La collaborazione con i colleghi
La situazione relativa alla collaborazione con i colleghi nella stessa posizione ci mostra una omogeneità di casi – il 39% – in cui le donne collaborano con meno di 5 uomini nella stessa posizione o con oltre 10. Nel 22% dei casi, collaborano con un team di uomini tra 6 e 10.
Lavorare con colleghe donne sembra molto soddisfacente per le professioniste della cyber security: i rapporti con le colleghe sono infatti ottimi. Quasi la metà (46%) ritiene di avere con loro lo stesso rapporto che ha con i colleghi uomini, nel 28% dei casi c’è complicità, nel 18% solidarietà. Competizione (4%), indifferenza (3%) e insofferenza (1%) occupano gli ultimi posti, un segnale tutto sommato rassicurante.
Equilibrio lavoro-famiglia
L’equilibrio lavoro – famiglia è, tuttavia, il tema più sentito per le professioniste italiane della cybersecurity: per il 48% delle rispondenti la situazione è più problematica rispetto ai colleghi uomini.
Le motivazioni per cui le professioniste si sono avvicinate alla Cyber Security all’inizio della loro carriera riguardano prevalentemente la curiosità per un mondo ancora poco esplorato, il caso o le offerte ricevute, ma anche le opportunità che il settore offre. Il 9% delle rispondenti dichiara però di essersi consapevolmente preparata proprio per lavorare nella cybersecurity, e di non esserci capitata “per caso”.
Strategie di miglioramento
All’interno dell’indagine, le Women for Security hanno chiesto alle rispondenti di suggerire possibili interventi per migliorare la parità di genere negli ambienti di lavoro tecnici, come quello della Cyber Security. In particolare, sono state apprezzate le opzioni che prevedono campagne di sensibilizzazione da parte del Ministero delle Pari Opportunità o di “ambasciatrici” del settore. A pari livello, sono state considerate operazioni di sensibilizzazione verso le aziende, così come agevolazioni per le aziende che decidono di assumere donne.
Tra le azioni indicate per incoraggiare le donne a lavorare nel campo della cybersecurity e riuscire nel tempo a colmare il gender gap, sono invece state indicate campagne di sensibilizzazione sull’impatto della cybersecurity sulla società e sulle esigenze di mercato, oltre alle ampie opportunità lavorative offerte dal settore.
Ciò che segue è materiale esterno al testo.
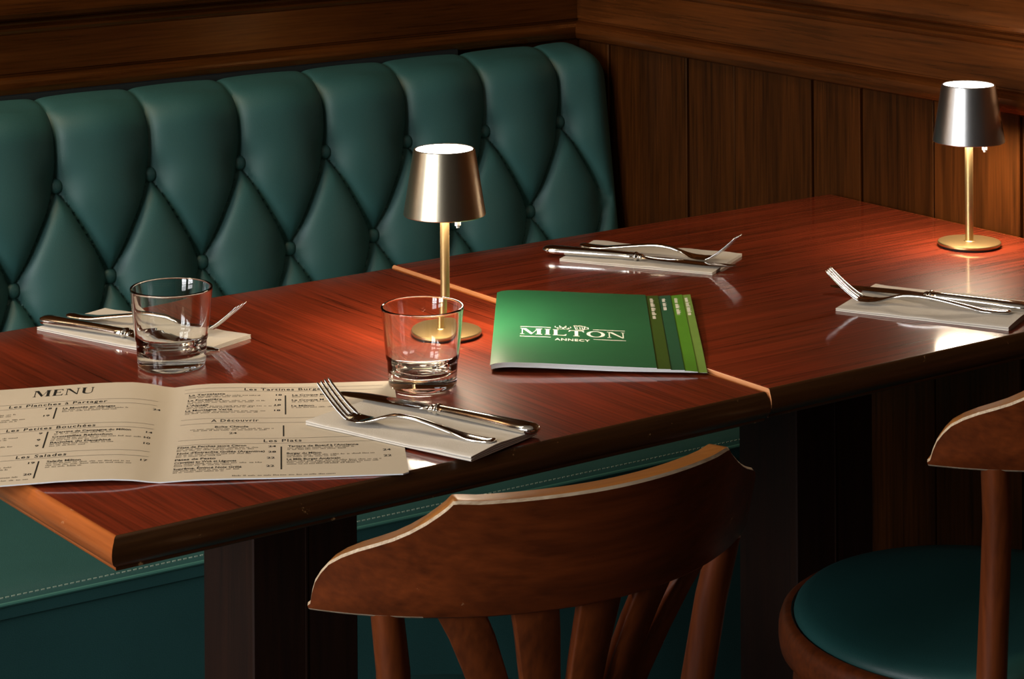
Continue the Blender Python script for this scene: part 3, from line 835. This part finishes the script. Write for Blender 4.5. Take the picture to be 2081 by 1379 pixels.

Nei confronti delle giovani professioniste, sono invece ai primi posti le attività di mentoring da parte di professioniste esperte, così come le azioni di promozione da parte delle Università negli anni della formazione. In questo ambito, è stata auspicata a più voci la necessità di azioni di formazione e promozione delle professionalità in ambito cyber security da parte del Governo verso le studentesse delle scuole superiori di primo e secondo grado.
Valorizzare le figure femminili
“Pensiamo sia fondamentale conoscere le caratteristiche delle figure professionali presenti nel nostro Paese – dice Cinzia Ercolano, fondatrice di Women for Security –, prima di tutto per poter fornire loro un supporto efficace, anche attraverso le attività di formazione e sensibilizzazione sulla cultura della sicurezza informatica proposte dalla nostra Community. In secondo luogo, auspichiamo che il nostro lavoro possa essere un punto di partenza per istituzioni e imprese che vogliano valorizzare le figure femminili che hanno acume, competenze e passione per il loro lavoro, ma che ancora oggi faticano ad emergere, in un momento in cui le figure professionali nella cybersecurity risultano tra le più richieste in assoluto”.